Play and Blunder

Spiel – Fehltritt

In the West, I used to think that playing had to do with games and games had to do with rules. To play a game is to enter a space that is constrained by rules, and the player can develop strategies within those parameters to act according to the rules with the goal of winning. There is the larger game theory that has been applied to sociology and other fields, and there are computer simulations that generate hypotheses based on sets of rules, and the game is to approximate what we call reality, or a set goal. In the realm of life, the animal kingdom or during our childhood, we thought that play is practicing skills that somehow give us an advantage.

I played chess yesterday. I enjoyed playing.
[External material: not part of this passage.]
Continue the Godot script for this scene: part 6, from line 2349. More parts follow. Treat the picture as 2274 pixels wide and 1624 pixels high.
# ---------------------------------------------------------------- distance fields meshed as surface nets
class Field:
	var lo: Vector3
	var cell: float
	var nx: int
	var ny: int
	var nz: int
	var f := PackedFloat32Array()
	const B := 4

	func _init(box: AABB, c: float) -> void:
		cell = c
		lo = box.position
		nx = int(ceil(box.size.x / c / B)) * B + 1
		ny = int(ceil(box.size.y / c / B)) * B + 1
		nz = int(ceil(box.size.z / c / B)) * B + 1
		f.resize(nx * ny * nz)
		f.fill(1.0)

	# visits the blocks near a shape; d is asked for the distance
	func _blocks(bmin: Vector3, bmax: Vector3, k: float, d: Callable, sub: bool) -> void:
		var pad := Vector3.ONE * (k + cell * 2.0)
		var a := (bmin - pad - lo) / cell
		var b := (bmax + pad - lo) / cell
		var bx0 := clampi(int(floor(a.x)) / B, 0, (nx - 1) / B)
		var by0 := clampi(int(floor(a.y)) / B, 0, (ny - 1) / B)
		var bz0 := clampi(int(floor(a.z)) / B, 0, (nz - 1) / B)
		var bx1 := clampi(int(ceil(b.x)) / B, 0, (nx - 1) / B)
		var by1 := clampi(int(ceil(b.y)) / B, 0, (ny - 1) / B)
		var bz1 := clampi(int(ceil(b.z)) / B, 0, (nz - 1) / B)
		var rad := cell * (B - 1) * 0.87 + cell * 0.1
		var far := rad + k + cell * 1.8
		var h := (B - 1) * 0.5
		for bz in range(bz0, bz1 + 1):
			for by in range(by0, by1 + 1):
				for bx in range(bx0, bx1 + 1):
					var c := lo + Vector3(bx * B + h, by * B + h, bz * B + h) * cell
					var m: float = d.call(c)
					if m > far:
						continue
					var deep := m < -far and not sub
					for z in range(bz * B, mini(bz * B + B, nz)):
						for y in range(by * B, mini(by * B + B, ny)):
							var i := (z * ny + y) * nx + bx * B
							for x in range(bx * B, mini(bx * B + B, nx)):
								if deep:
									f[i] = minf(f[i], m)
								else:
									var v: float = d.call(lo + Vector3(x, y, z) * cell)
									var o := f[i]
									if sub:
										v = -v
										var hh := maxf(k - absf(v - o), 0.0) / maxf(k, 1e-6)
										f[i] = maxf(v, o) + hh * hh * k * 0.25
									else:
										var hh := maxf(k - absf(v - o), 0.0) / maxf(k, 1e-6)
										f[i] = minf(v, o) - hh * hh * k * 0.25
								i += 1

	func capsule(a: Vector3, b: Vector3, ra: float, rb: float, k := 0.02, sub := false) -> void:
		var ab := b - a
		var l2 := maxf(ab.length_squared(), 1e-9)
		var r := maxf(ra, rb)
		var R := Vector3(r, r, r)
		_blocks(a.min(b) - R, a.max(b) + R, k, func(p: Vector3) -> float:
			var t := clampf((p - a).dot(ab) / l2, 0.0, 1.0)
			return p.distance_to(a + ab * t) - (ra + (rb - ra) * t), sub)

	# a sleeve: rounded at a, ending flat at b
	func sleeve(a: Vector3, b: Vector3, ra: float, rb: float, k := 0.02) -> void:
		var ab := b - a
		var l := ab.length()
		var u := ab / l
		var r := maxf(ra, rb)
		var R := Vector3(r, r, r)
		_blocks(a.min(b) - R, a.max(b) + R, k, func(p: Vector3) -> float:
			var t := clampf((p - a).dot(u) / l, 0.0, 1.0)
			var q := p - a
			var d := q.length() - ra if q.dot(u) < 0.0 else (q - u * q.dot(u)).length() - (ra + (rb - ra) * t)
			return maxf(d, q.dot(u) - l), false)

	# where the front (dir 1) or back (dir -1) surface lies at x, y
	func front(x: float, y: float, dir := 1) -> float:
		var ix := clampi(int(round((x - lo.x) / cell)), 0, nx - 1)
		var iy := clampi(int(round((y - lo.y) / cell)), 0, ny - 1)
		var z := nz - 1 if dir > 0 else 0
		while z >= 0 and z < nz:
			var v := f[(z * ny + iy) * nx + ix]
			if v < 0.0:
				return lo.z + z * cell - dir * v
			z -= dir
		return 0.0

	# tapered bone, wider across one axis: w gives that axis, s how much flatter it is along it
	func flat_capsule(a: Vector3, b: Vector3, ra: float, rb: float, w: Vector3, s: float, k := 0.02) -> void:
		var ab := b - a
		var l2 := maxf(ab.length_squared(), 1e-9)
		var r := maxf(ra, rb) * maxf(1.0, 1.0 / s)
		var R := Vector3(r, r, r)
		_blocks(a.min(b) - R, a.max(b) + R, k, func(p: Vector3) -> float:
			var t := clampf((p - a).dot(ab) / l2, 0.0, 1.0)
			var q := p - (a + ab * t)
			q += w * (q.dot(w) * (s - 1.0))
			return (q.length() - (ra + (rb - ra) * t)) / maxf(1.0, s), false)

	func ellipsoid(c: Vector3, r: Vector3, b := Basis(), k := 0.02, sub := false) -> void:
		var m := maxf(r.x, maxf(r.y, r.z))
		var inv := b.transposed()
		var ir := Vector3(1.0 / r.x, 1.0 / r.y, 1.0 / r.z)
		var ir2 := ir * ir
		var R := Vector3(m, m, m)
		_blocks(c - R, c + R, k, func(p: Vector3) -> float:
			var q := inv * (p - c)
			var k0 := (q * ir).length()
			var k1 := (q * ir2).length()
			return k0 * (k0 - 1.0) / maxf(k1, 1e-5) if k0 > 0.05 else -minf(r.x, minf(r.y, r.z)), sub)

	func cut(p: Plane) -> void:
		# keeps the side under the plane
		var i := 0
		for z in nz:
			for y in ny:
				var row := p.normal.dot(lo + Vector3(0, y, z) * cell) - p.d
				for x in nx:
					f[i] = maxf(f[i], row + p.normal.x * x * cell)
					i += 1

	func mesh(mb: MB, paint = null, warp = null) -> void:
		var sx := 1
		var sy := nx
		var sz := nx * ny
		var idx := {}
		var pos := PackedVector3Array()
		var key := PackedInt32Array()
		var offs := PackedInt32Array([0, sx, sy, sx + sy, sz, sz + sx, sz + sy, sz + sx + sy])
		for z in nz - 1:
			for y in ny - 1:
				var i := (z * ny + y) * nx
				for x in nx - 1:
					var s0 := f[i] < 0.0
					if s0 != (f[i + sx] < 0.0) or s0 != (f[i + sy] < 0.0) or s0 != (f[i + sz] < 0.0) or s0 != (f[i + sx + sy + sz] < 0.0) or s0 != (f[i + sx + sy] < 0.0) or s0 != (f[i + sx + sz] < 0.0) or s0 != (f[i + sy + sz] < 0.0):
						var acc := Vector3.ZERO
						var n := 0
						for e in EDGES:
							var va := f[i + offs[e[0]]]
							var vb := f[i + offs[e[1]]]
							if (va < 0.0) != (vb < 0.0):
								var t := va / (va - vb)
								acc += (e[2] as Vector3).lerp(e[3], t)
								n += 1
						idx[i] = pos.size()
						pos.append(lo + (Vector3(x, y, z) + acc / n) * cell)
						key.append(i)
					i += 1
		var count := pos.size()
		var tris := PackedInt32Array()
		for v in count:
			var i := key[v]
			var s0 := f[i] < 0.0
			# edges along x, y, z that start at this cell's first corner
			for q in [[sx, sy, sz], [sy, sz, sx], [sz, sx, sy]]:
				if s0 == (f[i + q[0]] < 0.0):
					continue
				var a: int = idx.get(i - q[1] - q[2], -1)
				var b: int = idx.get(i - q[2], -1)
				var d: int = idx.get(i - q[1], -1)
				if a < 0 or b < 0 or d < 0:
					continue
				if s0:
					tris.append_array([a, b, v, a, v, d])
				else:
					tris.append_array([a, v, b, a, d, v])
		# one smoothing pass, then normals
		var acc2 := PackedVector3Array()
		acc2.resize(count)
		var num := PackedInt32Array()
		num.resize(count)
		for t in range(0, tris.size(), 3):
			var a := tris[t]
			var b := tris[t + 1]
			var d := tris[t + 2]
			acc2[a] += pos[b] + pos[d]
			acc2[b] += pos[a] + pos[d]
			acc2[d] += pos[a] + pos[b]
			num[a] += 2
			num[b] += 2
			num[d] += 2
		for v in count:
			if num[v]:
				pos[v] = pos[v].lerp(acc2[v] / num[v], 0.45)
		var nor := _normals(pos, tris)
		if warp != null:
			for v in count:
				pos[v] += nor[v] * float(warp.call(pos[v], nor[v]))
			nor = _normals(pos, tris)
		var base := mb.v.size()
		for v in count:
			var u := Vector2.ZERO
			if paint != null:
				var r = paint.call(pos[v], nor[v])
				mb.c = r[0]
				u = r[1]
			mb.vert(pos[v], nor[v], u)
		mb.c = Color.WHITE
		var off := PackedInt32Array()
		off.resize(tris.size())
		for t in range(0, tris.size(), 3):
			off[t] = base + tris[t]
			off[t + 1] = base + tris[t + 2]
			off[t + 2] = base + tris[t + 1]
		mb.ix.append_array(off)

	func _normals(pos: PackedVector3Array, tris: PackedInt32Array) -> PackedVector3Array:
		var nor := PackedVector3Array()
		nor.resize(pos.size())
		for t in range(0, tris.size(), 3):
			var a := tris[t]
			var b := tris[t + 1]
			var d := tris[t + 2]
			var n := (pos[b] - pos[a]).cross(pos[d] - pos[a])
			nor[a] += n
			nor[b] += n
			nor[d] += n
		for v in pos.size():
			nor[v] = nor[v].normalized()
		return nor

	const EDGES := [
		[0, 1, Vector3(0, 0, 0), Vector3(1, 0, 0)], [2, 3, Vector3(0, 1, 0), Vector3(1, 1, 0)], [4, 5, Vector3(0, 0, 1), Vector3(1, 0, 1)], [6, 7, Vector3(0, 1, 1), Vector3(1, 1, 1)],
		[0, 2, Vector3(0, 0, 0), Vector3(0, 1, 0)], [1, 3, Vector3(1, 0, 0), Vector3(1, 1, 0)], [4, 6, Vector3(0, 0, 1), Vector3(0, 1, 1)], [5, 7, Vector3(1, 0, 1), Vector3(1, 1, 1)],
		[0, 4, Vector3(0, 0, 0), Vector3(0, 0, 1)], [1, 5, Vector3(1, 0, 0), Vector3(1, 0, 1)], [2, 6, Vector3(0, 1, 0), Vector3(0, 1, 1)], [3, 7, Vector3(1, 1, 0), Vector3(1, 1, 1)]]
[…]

I know and follow the rules, of course. I played with someone, not against a machine. I played because I like to play. My mind can stay on the chessboard, strategize, think ahead, deceive, create conflict, sacrifice... But then there's this contemplative element: I reflect on myself while playing, find myself in a personal relationship with the other player. We play together; we want to spend time together, we smile, tease and observe each other. The game is a social interaction, a way of communicating and discovering. How does the other person play? How do I play? How do we react when someone has an advantage or disadvantage? What kind of feelings arise in relation to the strategies of the game and in the personal relationship, and how do they influence each other? That's the place I like to be when I'm playing. I don't like to be too fixated on the chessboard. I feel trapped when I get too immersed in the strategy.

There is something revelatory here, something deeper about how we are in the world. If we look at play through the lens of social Darwinism, then games have a function. If I see games as a playful exploration of the social relationship with the other player, then play becomes love. It becomes teasing and provoking, caring and hiding, showing and pretending, trust and joy, disappointment and frustration. It becomes connectedness and the entry into a shared space in which we play.

The Isha Upanishad begins with: "All this is for the dwelling of the Lord; whatever is individual movement in universal space. By renunciation you shall enjoy; do not covet the property of another." And the Aitareya Upanishad begins with: "In the beginning, the mind was one, and everything (universe) was the mind; there was nothing else that saw. The mind thought, 'Behold, I will create worlds for myself out of my being'." I think that the beginning of these two Upanishads illustrates play in the highest sense. That which is everything and wants to experience itself through creation and self-awareness does not follow any rules; it manifests a world or many worlds in which some rules are also created. Entering these worlds through individual consciousness or universal principles is like entering a game. Our reality is nothing too serious. It is an exploration of a possibility. To be in one of these realities is to play, and play becomes an energy of creativity. Brahman enters its creation through Atman and Purusha to move with Shakti and Prakriti. In this larger game, playing is discovering the rules and tools, exploring and experimenting, interacting, learning and teaching. It's the same on the chessboard - just a smaller world. There is no point in winning the game. Playing is living, is being, is breathing and consciousness.

So when I win or lose, I shouldn't keep my mind caught up in the rules and developing strategies. I should enjoy the game.

It's difficult to play with others. I can't play with many. If the other person stays on the battlefield of the board, it becomes boring, even dangerous, as these little rules start to influence and limit the connected minds and hearts. When I am asked how I feel about losing, I get irritated. I don't understand this question. It's not about losing or winning. I rather think: How did a certain move that I made come about? What thought, impulse, opportunity and ignorance were at work? What does it mean to make a misstep in this context? There was a moment in the game when the other person left the game and entered into a conversation. I made a half-thought-out move during this brief conversation to play with attention. This put me in a disadvantageous position on the board. I wonder if the misstep was the move or if moving during the conversation was the misstep. How far does the game go? I said I don't usually make those mistakes, and didn't quite understand myself when I said that. The other person focused on the word "usually" after the game, which shifted the game to a different reality.